*REQUIRED TASK*
Up to and including the line with "from mathutils.geometry import", reproduce the listing below exactly, beginning at its first line.
-- Start MATERIAL PROVIDED --
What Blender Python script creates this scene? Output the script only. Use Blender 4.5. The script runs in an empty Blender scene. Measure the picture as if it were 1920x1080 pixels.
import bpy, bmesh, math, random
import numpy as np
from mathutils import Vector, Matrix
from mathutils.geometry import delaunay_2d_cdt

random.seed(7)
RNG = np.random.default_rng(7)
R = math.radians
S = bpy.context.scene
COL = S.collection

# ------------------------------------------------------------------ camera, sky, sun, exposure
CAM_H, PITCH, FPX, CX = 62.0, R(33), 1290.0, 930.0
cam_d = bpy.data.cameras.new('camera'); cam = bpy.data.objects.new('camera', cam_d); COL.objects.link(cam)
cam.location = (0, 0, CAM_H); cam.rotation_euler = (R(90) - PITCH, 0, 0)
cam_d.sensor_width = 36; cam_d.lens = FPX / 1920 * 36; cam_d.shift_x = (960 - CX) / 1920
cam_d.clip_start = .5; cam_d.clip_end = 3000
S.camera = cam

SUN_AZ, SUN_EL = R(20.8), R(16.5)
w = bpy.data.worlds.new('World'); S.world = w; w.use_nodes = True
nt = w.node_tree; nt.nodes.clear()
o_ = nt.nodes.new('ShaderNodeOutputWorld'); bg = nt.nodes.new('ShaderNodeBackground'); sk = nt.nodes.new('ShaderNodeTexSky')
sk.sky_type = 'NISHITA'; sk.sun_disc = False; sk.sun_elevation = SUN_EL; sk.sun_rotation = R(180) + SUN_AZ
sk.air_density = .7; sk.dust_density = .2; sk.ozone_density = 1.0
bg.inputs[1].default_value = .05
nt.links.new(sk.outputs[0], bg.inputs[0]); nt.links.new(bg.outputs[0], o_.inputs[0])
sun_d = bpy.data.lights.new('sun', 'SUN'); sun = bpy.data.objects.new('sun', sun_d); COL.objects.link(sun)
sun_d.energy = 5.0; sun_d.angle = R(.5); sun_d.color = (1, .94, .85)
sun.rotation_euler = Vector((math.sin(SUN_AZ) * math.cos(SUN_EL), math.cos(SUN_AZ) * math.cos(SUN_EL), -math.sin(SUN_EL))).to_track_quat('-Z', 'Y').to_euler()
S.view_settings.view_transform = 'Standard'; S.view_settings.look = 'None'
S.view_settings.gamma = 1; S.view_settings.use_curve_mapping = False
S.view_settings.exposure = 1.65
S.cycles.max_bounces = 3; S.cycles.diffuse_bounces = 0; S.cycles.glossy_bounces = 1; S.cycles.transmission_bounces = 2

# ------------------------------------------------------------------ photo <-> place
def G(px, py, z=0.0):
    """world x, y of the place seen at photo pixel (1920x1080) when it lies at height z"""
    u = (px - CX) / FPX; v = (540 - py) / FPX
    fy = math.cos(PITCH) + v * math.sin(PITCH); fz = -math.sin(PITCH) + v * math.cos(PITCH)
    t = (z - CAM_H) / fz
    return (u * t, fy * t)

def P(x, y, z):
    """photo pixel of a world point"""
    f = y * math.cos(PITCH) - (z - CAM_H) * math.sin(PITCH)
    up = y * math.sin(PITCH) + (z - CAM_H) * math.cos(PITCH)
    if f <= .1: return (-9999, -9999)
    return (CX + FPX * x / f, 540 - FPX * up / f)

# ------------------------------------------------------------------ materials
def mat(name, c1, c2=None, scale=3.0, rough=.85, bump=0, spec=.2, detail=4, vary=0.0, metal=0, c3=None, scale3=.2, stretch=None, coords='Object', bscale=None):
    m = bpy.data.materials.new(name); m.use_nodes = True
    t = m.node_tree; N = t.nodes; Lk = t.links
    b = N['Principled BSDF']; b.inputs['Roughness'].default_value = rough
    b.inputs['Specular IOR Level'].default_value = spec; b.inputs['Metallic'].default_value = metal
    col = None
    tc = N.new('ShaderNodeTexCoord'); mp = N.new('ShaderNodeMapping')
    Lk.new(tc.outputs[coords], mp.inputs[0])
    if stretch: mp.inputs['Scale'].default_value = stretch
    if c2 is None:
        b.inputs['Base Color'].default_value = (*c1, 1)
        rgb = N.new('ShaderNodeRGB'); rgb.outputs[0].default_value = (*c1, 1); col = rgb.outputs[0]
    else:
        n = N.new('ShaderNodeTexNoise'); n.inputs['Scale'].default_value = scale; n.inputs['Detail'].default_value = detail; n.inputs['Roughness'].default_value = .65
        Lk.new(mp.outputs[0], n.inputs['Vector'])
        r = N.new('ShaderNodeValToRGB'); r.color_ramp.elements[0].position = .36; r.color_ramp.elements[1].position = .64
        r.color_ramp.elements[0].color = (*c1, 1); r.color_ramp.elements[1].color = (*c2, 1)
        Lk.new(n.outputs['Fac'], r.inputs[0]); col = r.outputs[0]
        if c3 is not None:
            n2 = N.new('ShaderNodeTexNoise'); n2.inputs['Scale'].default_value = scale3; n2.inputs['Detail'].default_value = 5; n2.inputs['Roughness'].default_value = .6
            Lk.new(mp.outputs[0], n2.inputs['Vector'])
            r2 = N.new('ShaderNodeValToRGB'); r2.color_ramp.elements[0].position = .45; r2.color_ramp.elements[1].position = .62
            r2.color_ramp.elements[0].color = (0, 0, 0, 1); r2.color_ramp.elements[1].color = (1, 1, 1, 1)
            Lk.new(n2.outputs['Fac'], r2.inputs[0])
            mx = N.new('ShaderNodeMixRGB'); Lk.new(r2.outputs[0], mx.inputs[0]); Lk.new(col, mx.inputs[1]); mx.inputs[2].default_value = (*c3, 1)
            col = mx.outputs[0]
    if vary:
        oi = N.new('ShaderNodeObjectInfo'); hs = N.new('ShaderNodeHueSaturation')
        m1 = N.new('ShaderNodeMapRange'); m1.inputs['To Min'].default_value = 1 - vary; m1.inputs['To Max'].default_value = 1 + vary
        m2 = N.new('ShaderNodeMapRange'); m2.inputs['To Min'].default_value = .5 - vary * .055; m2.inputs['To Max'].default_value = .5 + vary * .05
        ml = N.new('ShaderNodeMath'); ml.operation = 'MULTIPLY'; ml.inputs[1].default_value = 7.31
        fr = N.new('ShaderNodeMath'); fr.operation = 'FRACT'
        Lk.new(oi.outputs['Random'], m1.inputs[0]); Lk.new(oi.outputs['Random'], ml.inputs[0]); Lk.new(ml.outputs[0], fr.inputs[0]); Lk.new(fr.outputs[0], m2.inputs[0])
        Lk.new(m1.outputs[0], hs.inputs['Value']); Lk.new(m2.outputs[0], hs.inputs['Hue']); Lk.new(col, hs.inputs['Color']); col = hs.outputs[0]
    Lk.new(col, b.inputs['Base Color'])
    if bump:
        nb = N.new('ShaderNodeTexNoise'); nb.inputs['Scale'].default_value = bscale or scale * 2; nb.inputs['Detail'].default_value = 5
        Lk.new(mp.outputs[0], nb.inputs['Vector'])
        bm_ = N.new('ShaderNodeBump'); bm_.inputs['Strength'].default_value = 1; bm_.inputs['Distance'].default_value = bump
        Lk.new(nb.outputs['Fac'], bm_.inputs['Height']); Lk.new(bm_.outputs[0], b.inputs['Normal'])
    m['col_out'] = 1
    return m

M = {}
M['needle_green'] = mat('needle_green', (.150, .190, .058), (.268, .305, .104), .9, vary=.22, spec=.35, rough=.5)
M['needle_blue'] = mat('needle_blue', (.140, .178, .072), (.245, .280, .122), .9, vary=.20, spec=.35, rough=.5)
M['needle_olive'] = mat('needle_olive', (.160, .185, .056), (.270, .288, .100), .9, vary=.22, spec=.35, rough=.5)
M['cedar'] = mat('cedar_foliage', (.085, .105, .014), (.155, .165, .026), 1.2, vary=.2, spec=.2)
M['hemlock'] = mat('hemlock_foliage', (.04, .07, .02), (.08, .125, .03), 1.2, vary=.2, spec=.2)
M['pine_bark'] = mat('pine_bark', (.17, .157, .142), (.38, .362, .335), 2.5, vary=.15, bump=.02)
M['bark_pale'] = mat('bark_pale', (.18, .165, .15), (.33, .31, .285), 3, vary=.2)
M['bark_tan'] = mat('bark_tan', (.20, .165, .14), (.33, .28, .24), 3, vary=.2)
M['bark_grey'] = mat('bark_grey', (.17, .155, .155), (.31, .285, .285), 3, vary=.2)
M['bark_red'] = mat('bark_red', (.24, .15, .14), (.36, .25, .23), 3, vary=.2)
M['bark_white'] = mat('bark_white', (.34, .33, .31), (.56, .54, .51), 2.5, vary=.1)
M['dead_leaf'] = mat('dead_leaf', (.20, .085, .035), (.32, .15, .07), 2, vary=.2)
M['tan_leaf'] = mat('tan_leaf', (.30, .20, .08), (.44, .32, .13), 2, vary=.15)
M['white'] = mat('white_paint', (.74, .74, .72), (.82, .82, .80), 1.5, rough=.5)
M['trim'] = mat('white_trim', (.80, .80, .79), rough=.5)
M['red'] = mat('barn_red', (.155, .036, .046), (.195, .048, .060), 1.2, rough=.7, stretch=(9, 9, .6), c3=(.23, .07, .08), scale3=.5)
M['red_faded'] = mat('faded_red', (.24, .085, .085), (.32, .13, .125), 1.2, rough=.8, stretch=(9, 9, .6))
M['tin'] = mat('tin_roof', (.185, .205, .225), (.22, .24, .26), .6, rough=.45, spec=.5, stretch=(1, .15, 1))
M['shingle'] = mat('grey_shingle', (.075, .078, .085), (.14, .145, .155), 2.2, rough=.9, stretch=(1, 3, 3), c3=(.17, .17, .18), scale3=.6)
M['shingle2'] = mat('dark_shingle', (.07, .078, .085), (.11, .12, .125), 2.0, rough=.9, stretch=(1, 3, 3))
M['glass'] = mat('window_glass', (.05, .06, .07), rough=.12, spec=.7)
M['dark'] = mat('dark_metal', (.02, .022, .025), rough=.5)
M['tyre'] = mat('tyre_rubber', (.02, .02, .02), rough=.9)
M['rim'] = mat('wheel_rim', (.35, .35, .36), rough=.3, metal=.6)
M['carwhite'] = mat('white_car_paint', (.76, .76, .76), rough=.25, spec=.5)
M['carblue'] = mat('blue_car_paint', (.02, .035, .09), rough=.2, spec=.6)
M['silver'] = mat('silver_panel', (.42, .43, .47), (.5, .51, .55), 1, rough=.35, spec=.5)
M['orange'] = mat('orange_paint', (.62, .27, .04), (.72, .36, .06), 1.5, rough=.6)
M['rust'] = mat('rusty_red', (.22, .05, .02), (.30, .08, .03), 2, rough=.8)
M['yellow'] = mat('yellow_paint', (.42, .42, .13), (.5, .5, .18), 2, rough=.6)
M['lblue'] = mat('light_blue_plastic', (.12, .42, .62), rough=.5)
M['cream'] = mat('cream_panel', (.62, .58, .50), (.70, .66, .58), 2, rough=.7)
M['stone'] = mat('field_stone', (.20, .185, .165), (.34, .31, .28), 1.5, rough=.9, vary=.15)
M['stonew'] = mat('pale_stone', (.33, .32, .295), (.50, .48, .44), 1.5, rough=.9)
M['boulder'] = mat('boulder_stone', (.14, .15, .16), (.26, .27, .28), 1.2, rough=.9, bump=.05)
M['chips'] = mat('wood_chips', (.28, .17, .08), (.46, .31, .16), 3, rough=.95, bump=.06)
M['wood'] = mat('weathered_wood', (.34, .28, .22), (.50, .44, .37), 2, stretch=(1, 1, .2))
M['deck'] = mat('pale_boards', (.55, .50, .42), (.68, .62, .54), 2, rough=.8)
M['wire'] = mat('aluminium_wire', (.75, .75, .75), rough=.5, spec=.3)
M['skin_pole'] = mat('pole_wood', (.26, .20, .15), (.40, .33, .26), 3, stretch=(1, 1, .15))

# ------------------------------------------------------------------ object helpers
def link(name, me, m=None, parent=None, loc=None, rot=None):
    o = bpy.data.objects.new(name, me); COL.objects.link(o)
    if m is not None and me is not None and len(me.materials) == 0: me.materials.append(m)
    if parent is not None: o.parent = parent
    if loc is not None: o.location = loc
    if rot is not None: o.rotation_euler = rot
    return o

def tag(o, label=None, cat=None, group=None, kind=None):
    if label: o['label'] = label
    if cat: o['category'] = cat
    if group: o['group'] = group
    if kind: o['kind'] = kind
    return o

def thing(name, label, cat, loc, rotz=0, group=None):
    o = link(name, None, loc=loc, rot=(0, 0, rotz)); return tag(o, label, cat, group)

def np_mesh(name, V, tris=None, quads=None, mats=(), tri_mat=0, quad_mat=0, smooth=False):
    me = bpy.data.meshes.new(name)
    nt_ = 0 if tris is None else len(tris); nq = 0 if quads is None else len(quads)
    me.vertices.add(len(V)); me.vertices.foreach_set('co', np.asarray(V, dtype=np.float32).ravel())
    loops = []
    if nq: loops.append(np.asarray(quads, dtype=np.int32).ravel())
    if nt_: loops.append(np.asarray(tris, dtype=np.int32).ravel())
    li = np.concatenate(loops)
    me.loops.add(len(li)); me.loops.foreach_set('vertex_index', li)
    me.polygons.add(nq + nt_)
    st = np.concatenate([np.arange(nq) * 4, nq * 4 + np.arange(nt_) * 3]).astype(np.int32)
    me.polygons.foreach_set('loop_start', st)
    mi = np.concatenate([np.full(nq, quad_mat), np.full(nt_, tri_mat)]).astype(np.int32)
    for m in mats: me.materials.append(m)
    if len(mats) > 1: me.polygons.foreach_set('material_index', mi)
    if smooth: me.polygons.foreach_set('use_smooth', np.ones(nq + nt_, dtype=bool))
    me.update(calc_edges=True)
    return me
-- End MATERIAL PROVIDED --
*REPLY*
What Blender Python script creates this scene? Output the script only. Use Blender 4.5. The script runs in an empty Blender scene. Measure the picture as if it were 1920x1080 pixels.
import bpy, bmesh, math, random
import numpy as np
from mathutils import Vector, Matrix
from mathutils.geometry import delaunay_2d_cdt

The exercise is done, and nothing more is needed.